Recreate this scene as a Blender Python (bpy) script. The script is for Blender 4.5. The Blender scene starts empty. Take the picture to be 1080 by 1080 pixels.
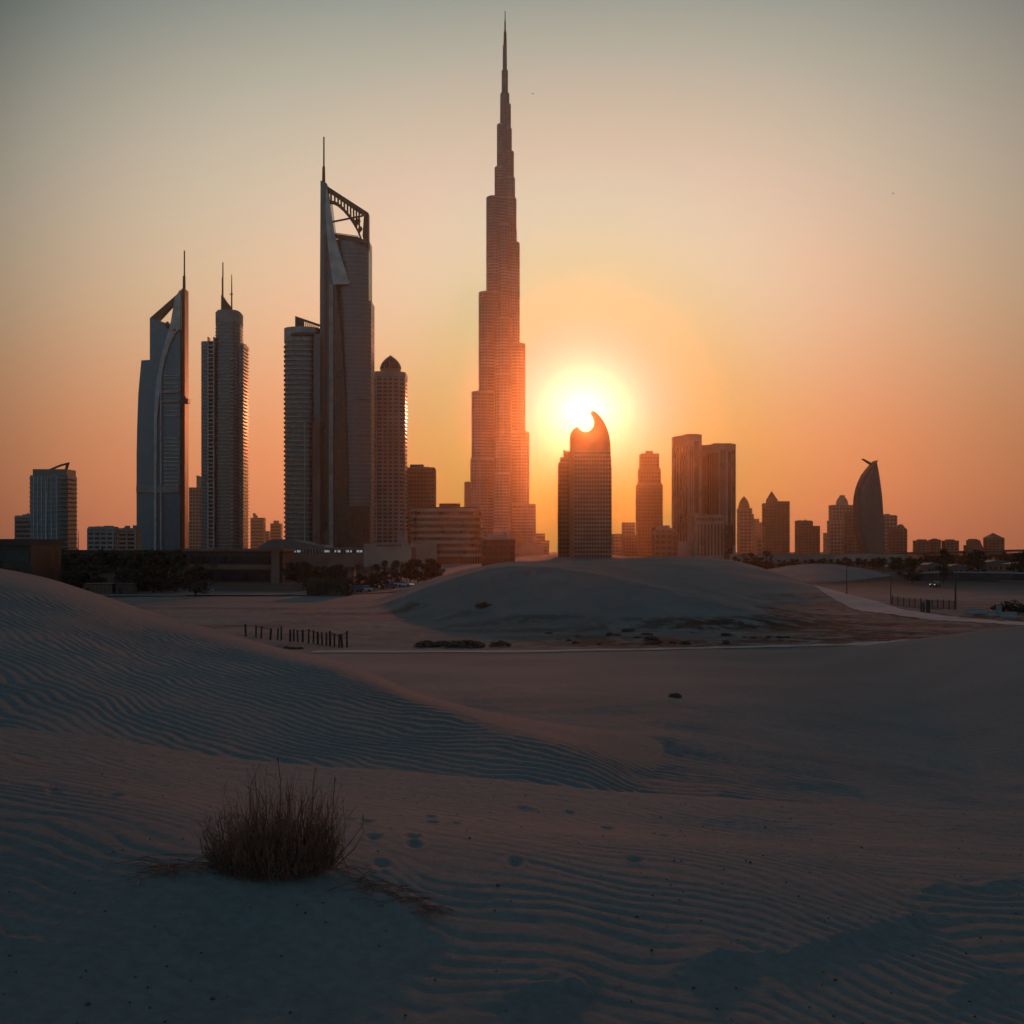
import bpy, math, random
import numpy as np
from mathutils import Vector

R = math.radians
PI = math.pi
sc = bpy.context.scene
COL = sc.collection
F = 1158.0          # focal length in pixels of the 1080 px photograph
HY = 578.0          # horizon row
EYE = 11.0          # eye height over the city plain (metres)

# ------------------------------------------------------------------ camera
cam_d = bpy.data.cameras.new('camera')
cam = bpy.data.objects.new('camera', cam_d)
COL.objects.link(cam)
cam.location = (0, 0, EYE)
cam.rotation_euler = (R(90), 0, 0)
cam_d.sensor_width = 36.0
cam_d.lens = 36.0 * F / 1080.0
cam_d.shift_y = (HY - 540.0) / 1080.0
cam_d.clip_start = 0.1
cam_d.clip_end = 20000
sc.camera = cam

# ------------------------------------------------------------------ sun direction, sky
SX, SY = 616.0, 438.0
sdir = Vector(((SX - 540) / F, 1.0, (HY - SY) / F)).normalized()
SUN_EL = math.asin(sdir.z)
SUN_AZ = math.atan2(sdir.x, sdir.y)


def lin(r, g, b):
    f = lambda c: (c / 255 / 12.92) if c / 255 <= 0.04045 else ((c / 255 + 0.055) / 1.055) ** 2.4
    return (f(r), f(g), f(b), 1.0)


def ramp(nt, fac, stops, interp='EASE'):
    n = nt.nodes.new('ShaderNodeValToRGB')
    n.color_ramp.interpolation = interp
    el = n.color_ramp.elements
    while len(el) > 1:
        el.remove(el[-1])
    el[0].position = stops[0][0]
    el[0].color = stops[0][1]
    for p, c in stops[1:]:
        e = el.new(p)
        e.color = c
    nt.links.new(fac, n.inputs['Fac'])
    return n.outputs['Color']


def mth(nt, op, a, b=None, clamp=False):
    n = nt.nodes.new('ShaderNodeMath')
    n.operation = op
    n.use_clamp = clamp
    for i, v in enumerate((a, b)):
        if v is None:
            continue
        if isinstance(v, (int, float)):
            n.inputs[i].default_value = v
        else:
            nt.links.new(v, n.inputs[i])
    return n.outputs[0]


def mixc(nt, mode, fac, a, b):
    n = nt.nodes.new('ShaderNodeMix')
    n.data_type = 'RGBA'
    n.blend_type = mode
    n.clamp_result = False
    for k, v in ((0, fac), (6, a), (7, b)):
        if isinstance(v, (int, float)):
            n.inputs[k].default_value = v
        elif isinstance(v, tuple):
            n.inputs[k].default_value = v
        else:
            nt.links.new(v, n.inputs[k])
    return n.outputs[2]


SKY_GAIN = 1.0
world = bpy.data.worlds.new('World')
sc.world = world
world.use_nodes = True
wt = world.node_tree
wt.nodes.clear()
wo = wt.nodes.new('ShaderNodeOutputWorld')
tc = wt.nodes.new('ShaderNodeTexCoord')
sep = wt.nodes.new('ShaderNodeSeparateXYZ')
wt.links.new(tc.outputs['Generated'], sep.inputs[0])
dotn = wt.nodes.new('ShaderNodeVectorMath')
dotn.operation = 'DOT_PRODUCT'
wt.links.new(tc.outputs['Generated'], dotn.inputs[0])
dotn.inputs[1].default_value = sdir
ang = mth(wt, 'DIVIDE', mth(wt, 'ARCCOSINE', mth(wt, 'MINIMUM', dotn.outputs['Value'], 0.9999999)), PI)      # 0..1 = 0..180 deg
elev = mth(wt, 'DIVIDE', mth(wt, 'ARCSINE', sep.outputs['Z']), PI / 2, clamp=True)                          # 0..1 = 0..90 deg
E = lambda d: d / 90.0
A = lambda d: d / 180.0
base = ramp(wt, elev, [
    (E(0), lin(198, 116, 88)), (E(3), lin(208, 128, 92)), (E(7), lin(214, 144, 104)), (E(12), lin(214, 182, 146)),
    (E(17), lin(208, 191, 168)), (E(22), lin(192, 184, 166)), (E(27), lin(152, 162, 154)),
    (E(36), lin(84, 106, 116)), (E(55), lin(84, 90, 96)), (E(90), lin(84, 82, 88))], 'B_SPLINE')
fall = ramp(wt, ang, [
    (A(0), (0.12, 0.1, 0.1, 1)), (A(3), (0.1, 0.14, 0.14, 1)), (A(5), (0.07, 0.48, 0.2, 1)), (A(6), (0.06, 0.60, 0.32, 1)), (A(7), (0.13, 0.70, 0.47, 1)), (A(8), (0.37, 0.74, 0.6, 1)), (A(9), (0.6, 0.81, 0.7, 1)), (A(10), (0.75, 0.86, 0.78, 1)), (A(11), (0.85, 0.9, 0.85, 1)), (A(12), (0.93, 0.93, 0.91, 1)), (A(13), (0.99, 0.95, 0.96, 1)), (A(14), (1.02, 0.965, 0.99, 1)), (A(16), (1.01, 0.97, 1.0, 1)), (A(18), (0.955, 0.955, 0.985, 1)), (A(20), (0.88, 0.91, 0.945, 1)), (A(22), (0.81, 0.855, 0.9, 1)),
    (A(25), (.68, .72, .77, 1)), (A(29), (.44, .51, .57, 1)), (A(34), (.12, .17, .21, 1)),
    (A(50), (.24, .36, .46, 1)), (A(80), (.20, .40, .62, 1)), (A(180), (.10, .36, .80, 1))], 'LINEAR')
glow = ramp(wt, ang, [
    (A(0), (7, 6, 4.4, 1)), (A(.4), (3.5, 3.0, 2.4, 1)), (A(.9), (1.2, .90, .90, 1)), (A(1.5), (.65, .40, .64, 1)), (A(2.3), (.36, .16, .43, 1)), (A(3.6), (.12, .03, .24, 1)),
    (A(5.5), (.04, .02, .07, 1)), (A(8), (.0, .035, .0, 1)), (A(10), (.0, .03, .015, 1)), (A(14), (.0, .0, .0, 1)), (A(60), (0, 0, 0, 1)), (A(100), (.010, .042, .07, 1)), (A(180), (.095, .110, .126, 1))], 'B_SPLINE')
gel = ramp(wt, elev, [(E(0), (1, 1, .0, 1)), (E(3), (1, 1, .10, 1)), (E(5), (1, 1, .55, 1)), (E(7.2), (1, 1, 1, 1)), (E(90), (1, 1, 1, 1))], 'LINEAR')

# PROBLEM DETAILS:
Copy exactly the lines running from the beginning of the listing through the line that has "from mathutils import Vector". Drop the pictures.

# THE COMPLETED TASK:
Recreate this scene as a Blender Python (bpy) script. The script is for Blender 4.5. The Blender scene starts empty. Take the picture to be 1080 by 1080 pixels.
import bpy, math, random
import numpy as np
from mathutils import Vector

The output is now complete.